Chile’s traditional festivals: Independence Day

On September 18, Chileans pull out their cowboy customs – and costumes – and fire up the grill to celebrate traditional culture, food and drink throughout the country.

The best day of the year to be a Chilean is on September 18, and one of the best times to visit Chile is right about then, too. Independence Day celebrations arrive in springtime, from September 18 to 19, usually spilling over into the closest weekend, and sometimes lasting the entire week.

The style of food, dance, and costumes are rooted in central Chile’s rural huaso (cowboy) traditions, and on the 18th, everyone is a little bit huaso, from the northernmost reaches of the Atacama Desert and to the southernmost reaches of Patagonia.

Festivities usually include dancing cueca, the national dance that beautifully and saucily interprets the mating rituals of rooster and hen. Traditional games include kite-flying, sack racing, and climbing a greased pole.

Chileans celebrate the 18th in outdoor carnivals known as fondas where traditional food reigns supreme.

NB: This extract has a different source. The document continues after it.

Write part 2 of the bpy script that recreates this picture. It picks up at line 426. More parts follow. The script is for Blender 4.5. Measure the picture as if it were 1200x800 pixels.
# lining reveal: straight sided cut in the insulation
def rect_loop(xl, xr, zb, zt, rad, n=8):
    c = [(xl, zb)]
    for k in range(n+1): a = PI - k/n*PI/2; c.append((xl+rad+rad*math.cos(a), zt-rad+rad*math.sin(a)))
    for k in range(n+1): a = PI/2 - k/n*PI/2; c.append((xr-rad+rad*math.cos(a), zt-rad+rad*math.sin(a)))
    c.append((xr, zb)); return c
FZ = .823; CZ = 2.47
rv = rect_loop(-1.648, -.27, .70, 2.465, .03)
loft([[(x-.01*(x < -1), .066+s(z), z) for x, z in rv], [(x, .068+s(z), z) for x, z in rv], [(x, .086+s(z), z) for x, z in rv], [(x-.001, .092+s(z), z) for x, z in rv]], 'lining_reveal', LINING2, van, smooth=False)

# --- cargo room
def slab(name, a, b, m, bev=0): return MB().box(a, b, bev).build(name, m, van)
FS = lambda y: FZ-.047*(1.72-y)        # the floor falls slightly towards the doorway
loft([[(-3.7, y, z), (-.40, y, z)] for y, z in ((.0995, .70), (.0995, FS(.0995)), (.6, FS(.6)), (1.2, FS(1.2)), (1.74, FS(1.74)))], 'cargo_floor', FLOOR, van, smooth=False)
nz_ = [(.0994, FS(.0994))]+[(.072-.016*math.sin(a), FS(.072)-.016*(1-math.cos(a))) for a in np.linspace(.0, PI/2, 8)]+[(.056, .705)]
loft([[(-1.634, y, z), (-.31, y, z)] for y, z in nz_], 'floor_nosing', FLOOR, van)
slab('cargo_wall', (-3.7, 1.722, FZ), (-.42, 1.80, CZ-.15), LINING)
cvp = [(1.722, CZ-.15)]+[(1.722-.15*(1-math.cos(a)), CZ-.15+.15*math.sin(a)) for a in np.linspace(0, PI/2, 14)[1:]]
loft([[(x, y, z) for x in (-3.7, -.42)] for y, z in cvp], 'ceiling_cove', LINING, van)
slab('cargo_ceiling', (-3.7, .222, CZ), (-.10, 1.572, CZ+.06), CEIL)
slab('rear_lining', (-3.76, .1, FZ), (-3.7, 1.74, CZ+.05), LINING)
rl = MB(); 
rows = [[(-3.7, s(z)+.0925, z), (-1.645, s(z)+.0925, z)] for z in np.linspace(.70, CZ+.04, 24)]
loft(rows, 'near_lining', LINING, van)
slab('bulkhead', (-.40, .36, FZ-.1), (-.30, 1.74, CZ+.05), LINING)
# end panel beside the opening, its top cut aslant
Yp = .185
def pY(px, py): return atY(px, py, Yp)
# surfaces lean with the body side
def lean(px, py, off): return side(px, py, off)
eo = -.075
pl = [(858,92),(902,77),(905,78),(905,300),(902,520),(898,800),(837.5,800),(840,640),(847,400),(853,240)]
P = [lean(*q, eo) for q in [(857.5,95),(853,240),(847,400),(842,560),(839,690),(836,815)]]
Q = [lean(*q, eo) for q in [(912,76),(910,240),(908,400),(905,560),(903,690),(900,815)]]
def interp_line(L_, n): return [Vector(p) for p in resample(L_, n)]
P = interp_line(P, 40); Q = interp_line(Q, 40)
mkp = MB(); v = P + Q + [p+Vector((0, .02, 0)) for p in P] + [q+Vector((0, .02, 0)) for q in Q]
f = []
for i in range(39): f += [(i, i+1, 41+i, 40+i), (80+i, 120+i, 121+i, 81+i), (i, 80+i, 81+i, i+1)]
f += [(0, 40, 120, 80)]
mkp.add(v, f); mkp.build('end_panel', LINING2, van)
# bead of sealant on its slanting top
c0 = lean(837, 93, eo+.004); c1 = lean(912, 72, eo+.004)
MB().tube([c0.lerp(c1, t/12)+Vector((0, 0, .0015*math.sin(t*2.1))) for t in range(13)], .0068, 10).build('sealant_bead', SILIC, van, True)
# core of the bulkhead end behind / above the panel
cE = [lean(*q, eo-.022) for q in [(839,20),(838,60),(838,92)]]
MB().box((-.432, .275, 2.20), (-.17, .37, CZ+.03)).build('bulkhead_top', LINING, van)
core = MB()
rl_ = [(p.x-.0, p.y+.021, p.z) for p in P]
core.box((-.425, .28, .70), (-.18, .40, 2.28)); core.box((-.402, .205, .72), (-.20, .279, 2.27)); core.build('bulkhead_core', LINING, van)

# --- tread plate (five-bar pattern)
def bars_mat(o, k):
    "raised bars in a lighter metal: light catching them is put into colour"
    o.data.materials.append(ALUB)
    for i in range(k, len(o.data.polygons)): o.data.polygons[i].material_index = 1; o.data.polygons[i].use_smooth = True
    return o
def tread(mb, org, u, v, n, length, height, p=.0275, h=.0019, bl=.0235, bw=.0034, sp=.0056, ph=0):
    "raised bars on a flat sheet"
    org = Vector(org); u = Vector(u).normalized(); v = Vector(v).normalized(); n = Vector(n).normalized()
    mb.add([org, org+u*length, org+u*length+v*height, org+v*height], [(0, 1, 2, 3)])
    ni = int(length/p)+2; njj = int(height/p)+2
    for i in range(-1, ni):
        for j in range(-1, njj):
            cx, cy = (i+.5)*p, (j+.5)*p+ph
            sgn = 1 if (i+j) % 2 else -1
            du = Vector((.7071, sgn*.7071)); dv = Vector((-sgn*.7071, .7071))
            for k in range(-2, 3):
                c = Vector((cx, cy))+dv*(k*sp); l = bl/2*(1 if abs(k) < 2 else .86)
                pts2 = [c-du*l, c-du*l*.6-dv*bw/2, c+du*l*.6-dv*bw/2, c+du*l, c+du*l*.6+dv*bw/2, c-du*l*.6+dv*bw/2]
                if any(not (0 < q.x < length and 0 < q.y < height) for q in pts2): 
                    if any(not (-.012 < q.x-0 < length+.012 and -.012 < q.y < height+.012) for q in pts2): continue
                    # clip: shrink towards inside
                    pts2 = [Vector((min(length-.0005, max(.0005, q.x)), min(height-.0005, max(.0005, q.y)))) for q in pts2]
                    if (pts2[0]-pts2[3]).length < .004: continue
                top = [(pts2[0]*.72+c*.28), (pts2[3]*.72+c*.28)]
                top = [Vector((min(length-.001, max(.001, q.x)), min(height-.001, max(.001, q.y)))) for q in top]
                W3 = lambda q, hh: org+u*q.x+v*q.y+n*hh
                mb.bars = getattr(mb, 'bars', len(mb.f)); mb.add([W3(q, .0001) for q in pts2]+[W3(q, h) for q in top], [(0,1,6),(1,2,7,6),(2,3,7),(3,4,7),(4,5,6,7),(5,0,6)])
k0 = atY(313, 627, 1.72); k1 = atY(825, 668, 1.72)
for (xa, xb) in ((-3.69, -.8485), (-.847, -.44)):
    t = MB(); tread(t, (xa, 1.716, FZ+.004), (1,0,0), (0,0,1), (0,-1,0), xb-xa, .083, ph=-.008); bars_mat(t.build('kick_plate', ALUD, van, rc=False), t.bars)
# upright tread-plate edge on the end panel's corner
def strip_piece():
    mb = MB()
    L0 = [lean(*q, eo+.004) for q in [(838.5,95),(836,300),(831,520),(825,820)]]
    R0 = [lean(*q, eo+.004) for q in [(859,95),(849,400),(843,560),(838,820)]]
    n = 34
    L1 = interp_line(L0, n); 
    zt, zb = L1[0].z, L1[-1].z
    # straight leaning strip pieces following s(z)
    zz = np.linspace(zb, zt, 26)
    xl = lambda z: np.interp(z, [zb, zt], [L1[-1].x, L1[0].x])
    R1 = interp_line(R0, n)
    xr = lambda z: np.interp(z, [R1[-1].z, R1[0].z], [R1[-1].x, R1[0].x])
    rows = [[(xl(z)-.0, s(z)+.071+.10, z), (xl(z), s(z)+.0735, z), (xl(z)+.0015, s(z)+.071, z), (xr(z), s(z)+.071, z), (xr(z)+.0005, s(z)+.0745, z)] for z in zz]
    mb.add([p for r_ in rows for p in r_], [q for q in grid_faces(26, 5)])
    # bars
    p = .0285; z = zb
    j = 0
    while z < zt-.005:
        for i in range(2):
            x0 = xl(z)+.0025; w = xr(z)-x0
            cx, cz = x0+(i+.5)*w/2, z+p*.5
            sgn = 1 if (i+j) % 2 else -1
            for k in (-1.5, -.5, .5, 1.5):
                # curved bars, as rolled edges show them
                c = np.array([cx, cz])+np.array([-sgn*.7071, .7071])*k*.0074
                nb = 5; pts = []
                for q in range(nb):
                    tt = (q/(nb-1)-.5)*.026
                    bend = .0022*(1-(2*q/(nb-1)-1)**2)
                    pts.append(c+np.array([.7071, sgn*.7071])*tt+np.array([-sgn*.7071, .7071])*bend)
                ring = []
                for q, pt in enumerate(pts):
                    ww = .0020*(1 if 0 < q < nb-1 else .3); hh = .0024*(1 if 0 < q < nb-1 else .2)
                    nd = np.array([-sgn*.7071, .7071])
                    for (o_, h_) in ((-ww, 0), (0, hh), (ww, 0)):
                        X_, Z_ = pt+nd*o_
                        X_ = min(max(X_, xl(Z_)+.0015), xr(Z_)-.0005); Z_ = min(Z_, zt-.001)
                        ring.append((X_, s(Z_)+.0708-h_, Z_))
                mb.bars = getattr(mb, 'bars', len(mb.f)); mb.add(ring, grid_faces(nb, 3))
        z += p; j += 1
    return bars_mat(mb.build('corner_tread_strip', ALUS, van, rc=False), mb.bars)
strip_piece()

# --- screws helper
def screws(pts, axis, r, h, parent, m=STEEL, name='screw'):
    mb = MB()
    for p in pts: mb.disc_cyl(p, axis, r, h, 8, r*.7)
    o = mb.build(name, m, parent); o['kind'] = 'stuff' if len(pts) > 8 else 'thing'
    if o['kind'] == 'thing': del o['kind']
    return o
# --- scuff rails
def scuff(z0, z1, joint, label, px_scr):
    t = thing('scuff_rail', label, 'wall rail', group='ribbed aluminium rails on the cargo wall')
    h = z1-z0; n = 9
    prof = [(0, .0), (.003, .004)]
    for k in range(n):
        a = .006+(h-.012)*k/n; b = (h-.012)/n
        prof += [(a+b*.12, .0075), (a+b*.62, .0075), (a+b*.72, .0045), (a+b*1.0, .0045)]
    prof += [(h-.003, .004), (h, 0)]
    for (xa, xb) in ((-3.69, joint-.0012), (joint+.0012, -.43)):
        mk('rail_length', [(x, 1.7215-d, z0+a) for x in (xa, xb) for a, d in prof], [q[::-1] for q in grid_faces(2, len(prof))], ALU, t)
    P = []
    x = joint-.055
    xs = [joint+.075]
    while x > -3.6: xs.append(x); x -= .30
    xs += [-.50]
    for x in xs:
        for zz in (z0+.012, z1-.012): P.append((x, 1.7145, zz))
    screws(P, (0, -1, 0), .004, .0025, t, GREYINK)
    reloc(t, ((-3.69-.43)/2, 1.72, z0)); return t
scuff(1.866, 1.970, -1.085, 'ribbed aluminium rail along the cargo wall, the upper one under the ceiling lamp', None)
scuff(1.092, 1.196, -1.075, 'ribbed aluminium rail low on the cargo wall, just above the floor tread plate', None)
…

Be sure to try Chile’s signature culinary offering, the empanada: a baked pastry filled with beef, onions and cumin along with a hard-boiled egg and an olive. Or, try a delicious anticucho, a kabob-style skewer tracing its roots to the Quechua people in the north.

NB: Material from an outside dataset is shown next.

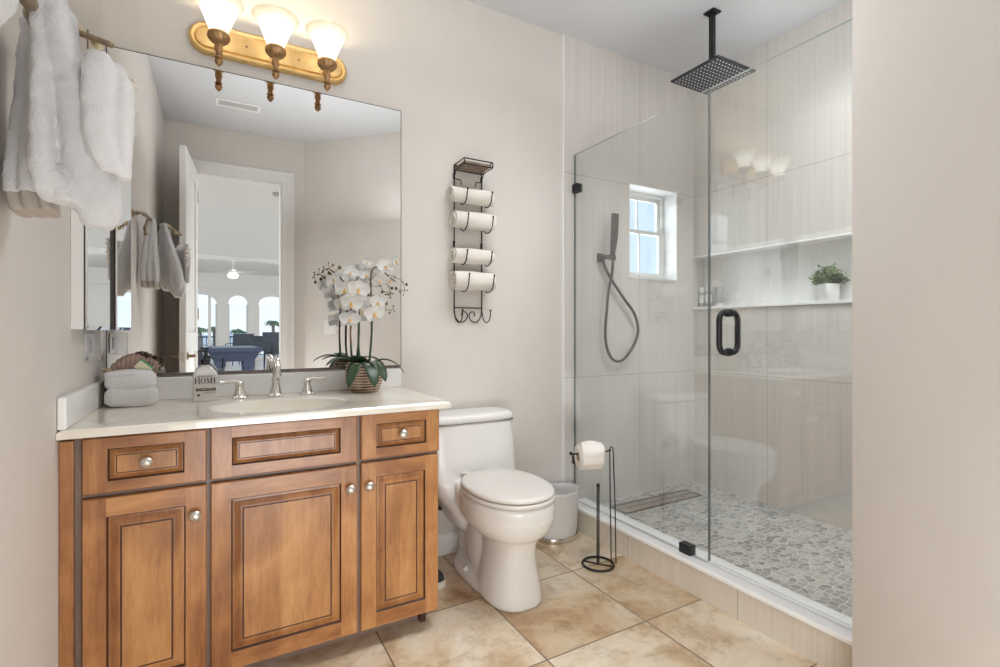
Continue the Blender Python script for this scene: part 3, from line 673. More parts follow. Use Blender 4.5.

Alcoholic beverages are ever-present and all-creative during the festivities. Standbys like wine, pisco and beer are accompanied by home-brewed chicha, a sweet ferment made with grapes or apples, and pipeño, a very sweet white wine fermented in jugs. And every fonda is sure to be offering terremotos, an earth-shaking mix of pipeño, grenadine, and pineapple sorbet.

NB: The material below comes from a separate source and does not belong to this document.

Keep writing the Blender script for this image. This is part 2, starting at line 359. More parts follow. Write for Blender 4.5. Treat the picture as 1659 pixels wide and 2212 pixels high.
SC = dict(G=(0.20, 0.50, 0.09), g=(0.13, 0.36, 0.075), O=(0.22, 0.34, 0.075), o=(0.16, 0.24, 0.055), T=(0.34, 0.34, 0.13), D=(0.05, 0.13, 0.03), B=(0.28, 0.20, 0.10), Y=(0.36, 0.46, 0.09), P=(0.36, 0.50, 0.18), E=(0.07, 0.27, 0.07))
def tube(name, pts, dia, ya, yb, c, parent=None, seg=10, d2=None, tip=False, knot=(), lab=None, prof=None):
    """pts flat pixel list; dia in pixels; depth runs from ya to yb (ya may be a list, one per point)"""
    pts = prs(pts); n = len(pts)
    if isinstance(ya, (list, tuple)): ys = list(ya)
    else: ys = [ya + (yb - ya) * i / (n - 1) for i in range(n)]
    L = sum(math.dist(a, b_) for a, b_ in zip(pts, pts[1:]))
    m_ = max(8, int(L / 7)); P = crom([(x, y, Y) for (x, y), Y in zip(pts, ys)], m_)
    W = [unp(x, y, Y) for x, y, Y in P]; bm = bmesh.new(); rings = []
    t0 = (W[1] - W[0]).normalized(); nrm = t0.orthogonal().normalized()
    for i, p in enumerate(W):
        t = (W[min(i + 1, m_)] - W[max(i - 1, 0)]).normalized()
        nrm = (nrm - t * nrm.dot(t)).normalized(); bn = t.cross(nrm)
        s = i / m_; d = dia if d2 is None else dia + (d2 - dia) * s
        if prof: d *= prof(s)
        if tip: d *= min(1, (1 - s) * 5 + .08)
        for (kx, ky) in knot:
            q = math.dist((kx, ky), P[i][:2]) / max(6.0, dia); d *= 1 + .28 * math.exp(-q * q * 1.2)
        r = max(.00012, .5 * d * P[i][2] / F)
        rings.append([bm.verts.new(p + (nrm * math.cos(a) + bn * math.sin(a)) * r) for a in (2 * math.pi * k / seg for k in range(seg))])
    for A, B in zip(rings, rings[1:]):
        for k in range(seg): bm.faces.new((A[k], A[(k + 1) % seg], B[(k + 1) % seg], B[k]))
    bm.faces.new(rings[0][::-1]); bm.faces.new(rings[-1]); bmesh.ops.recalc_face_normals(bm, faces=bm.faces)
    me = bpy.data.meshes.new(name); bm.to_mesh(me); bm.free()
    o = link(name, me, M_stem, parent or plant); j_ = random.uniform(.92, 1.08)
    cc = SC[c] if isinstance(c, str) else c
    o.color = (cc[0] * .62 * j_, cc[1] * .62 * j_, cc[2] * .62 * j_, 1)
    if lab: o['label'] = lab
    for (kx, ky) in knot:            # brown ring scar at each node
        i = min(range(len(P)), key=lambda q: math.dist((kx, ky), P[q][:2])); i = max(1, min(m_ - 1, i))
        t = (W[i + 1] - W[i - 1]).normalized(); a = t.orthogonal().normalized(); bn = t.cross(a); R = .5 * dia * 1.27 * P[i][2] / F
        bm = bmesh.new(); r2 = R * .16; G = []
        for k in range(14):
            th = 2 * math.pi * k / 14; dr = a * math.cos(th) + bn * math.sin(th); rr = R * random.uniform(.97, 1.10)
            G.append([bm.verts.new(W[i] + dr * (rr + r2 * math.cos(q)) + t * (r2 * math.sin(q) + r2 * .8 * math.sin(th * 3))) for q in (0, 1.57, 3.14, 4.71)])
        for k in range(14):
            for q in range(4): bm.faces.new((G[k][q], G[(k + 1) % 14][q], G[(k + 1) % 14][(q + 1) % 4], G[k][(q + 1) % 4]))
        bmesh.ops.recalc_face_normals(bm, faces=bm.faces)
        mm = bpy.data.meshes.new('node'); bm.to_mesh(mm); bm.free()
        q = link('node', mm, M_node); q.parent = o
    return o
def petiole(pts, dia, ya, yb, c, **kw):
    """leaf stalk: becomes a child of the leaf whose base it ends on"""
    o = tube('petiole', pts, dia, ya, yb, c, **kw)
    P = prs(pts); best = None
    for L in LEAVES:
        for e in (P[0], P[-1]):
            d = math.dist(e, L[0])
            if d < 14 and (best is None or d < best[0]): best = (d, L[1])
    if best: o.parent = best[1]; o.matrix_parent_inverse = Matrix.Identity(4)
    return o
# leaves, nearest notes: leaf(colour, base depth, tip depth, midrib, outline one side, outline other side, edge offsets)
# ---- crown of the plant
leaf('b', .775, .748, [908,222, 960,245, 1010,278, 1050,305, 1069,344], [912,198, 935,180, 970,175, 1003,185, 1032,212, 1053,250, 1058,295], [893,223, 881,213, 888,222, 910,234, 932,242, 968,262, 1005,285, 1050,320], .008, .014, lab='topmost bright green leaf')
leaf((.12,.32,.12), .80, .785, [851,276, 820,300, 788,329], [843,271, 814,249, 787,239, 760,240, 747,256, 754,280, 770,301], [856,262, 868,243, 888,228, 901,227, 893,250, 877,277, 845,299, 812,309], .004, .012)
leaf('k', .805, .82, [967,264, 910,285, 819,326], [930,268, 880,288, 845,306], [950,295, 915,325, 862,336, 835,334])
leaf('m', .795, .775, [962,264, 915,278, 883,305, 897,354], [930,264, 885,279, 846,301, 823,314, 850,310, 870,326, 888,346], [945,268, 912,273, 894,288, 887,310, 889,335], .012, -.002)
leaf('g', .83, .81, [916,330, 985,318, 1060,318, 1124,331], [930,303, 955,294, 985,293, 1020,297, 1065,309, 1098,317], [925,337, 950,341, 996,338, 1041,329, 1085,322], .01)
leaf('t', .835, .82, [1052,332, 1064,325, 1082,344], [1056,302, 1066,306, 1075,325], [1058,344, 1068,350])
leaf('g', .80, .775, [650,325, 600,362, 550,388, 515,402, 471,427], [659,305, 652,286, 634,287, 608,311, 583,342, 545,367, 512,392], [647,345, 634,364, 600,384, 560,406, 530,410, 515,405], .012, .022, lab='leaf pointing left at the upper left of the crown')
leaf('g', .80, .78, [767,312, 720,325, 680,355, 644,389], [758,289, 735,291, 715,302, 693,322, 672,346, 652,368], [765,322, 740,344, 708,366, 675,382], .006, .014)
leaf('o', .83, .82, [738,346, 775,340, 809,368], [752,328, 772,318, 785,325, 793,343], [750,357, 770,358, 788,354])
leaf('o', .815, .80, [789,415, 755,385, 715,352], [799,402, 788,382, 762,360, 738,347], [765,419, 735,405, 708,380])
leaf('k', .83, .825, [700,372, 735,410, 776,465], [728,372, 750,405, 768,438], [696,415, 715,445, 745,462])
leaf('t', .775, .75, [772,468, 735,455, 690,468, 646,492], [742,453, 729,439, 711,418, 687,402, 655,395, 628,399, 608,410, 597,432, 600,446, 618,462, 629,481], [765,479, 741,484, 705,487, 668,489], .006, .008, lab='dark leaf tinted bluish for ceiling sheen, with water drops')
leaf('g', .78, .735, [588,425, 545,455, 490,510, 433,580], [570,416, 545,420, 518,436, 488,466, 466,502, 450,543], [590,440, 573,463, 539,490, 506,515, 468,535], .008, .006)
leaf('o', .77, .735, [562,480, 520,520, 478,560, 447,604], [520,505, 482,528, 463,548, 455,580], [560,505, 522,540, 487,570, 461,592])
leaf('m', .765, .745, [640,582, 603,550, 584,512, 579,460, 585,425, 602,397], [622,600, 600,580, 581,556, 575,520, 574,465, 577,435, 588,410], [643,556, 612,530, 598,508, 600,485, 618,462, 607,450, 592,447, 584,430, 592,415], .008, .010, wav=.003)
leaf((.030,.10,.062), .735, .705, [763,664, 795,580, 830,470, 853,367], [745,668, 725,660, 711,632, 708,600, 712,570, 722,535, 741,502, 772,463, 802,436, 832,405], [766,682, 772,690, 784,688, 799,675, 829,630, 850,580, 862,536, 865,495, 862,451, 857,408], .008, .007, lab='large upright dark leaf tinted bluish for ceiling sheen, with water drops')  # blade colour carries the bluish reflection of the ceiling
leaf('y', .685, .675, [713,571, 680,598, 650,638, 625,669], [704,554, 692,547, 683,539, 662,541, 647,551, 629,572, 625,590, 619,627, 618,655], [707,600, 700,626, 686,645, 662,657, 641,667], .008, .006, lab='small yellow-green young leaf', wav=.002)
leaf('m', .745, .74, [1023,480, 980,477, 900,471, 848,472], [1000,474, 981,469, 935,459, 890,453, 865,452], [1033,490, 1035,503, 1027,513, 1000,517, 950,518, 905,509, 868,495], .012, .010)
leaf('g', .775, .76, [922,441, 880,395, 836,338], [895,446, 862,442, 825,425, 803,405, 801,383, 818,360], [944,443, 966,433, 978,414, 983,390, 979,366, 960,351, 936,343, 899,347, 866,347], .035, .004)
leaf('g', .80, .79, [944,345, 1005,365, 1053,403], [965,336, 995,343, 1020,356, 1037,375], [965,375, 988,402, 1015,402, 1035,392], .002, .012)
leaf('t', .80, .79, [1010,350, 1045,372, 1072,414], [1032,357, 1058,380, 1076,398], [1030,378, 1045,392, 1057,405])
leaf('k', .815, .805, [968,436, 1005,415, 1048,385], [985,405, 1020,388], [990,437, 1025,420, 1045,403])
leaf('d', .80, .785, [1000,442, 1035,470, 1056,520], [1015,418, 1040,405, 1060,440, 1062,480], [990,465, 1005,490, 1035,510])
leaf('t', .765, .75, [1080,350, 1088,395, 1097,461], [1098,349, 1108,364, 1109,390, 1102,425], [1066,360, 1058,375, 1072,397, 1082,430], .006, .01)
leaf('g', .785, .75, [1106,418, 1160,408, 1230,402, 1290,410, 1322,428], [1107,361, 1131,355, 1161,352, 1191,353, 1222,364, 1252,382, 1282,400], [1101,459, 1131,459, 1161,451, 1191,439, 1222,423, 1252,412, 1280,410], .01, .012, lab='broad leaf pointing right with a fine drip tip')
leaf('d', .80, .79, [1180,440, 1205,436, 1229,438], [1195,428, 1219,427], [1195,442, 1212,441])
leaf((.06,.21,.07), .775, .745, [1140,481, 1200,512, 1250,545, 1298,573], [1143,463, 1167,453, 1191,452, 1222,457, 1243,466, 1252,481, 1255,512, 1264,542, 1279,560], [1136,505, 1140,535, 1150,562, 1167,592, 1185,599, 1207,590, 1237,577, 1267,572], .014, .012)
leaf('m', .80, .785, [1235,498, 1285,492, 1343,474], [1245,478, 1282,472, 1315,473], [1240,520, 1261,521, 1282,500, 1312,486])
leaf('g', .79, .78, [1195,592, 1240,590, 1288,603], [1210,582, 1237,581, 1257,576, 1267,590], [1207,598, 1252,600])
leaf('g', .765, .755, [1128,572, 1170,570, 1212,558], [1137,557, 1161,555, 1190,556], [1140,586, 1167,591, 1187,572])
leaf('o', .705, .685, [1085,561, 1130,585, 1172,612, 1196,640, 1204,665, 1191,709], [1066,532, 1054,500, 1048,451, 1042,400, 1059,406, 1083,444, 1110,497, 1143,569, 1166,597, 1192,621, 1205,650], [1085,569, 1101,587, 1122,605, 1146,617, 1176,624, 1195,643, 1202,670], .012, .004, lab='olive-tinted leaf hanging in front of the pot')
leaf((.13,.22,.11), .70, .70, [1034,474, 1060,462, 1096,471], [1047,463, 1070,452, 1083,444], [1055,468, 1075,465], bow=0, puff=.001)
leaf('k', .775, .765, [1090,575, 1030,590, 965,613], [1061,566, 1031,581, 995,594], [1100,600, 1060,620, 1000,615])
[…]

The biggest and most popular fonda in Santiago is held in Parque O’Higgins. Other popular fondas include the Yein Fonda (a pun on actress Jane Fonda thought up by the Chilean rock group, Los Tres) and the Fonda Guachaca, which celebrates popular urban culture or “guachaca.”

The day is not actually the date of Chilean independence; rather, it is the day of the First National Congress of the Chilean Government, when Chile began its journey towards independence from Spain, which actually came in 1818. Still, this fact may not be good chit-chat material on the 18th – instead, wait a day or two until the terremotos have run out.